Difficultés intérieures
Des
succès relatifs qui contrastent avec une situation intérieure
compliquée, symbolisée notamment par un climat politico-social tendu (3
morts lors de manifestations le 17 juin) et deux élections, les locales
puis les législatives, lors desquelles son camp a laissé beaucoup de
plumes.
Pour
reprendre un peu la main, le chef de l’État a nommé un gouvernement, le
17 octobre, pour amorcer le dernier virage vers 2024. Principale
décision, le retour dans l’architecture institutionnelle d’un Premier
ministre, en l’occurrence Amadou Ba.
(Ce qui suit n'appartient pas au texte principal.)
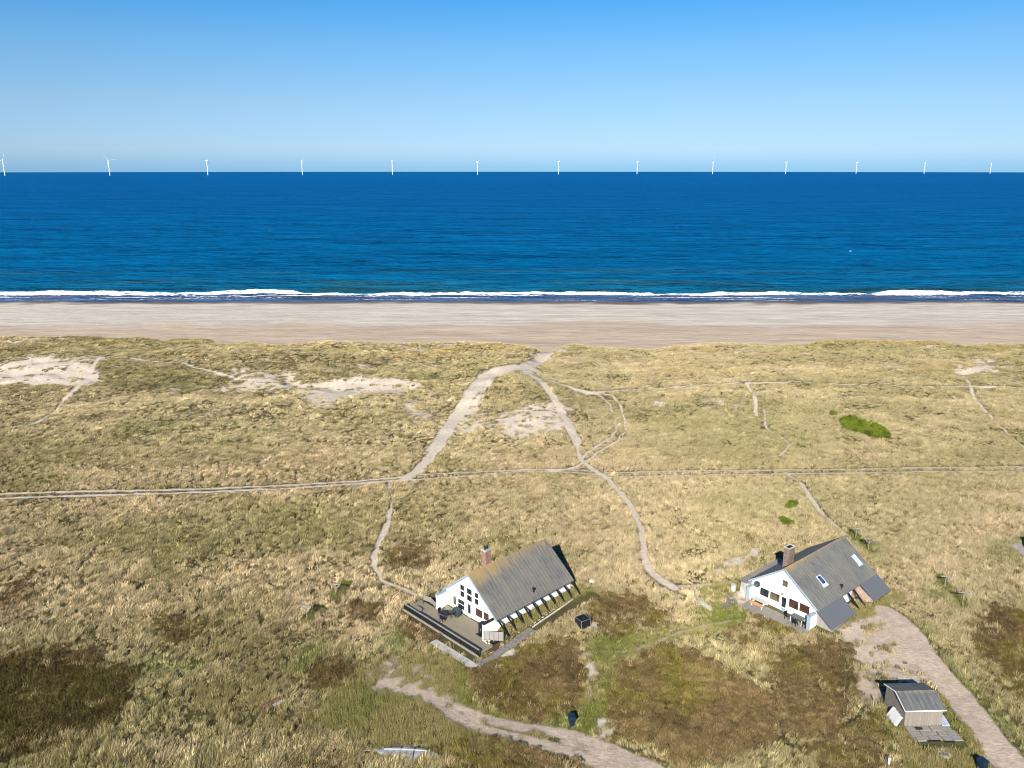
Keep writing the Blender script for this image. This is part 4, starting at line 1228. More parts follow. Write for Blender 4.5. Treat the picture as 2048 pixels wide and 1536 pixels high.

Dans un discours prononcé la veille
de l’officialisation de cette nomination, Macky Sall indique les
grandes orientations de ce gouvernement : «
Les mesures d’allègement du coût de la vie et le soutien à l’emploi et à
l’entrepreneuriat des jeunes, la lutte contre les inondations, la
cherté du loyer resteront pour moi la priorité des priorités.De larges
concertations sont prévues avec toutes les parties prenantes, notamment
les associations de consommateurs et les commerçants .
Cela
s’est concrétisé, quelques mois plus tard, par des mesures de baisse
relatives notamment au logement, au riz, à l’huile, au sucre et aux
fournitures scolaires.
La
baisse est de 5% pour les loyers de plus de 500.000 FCFA , de 10% pour
ceux allant de 300.000 FCFA à 500.000 FCFA et de 20% pour ceux
inférieurs ou égaux à 300.000 FCFA.
Face
aux récalcitrants, les autorités ont annoncé le recrutement de jeunes
pour faire respecter les prix alors que des consommateurs ont exprimé
leur doutes sur l’effectivité de ces nouvelles mesures du fait des
réticences des commerçants.
Toujours
est-il que ce virage social devrait s’accentuer en 2023, et le chef de
l’État sera beaucoup plus présent dans les affaires intérieures. L’année
sera moins internationale pour Macky Sall d’autant que son mandat comme
Président de l’Union africaine s’achève en février prochain.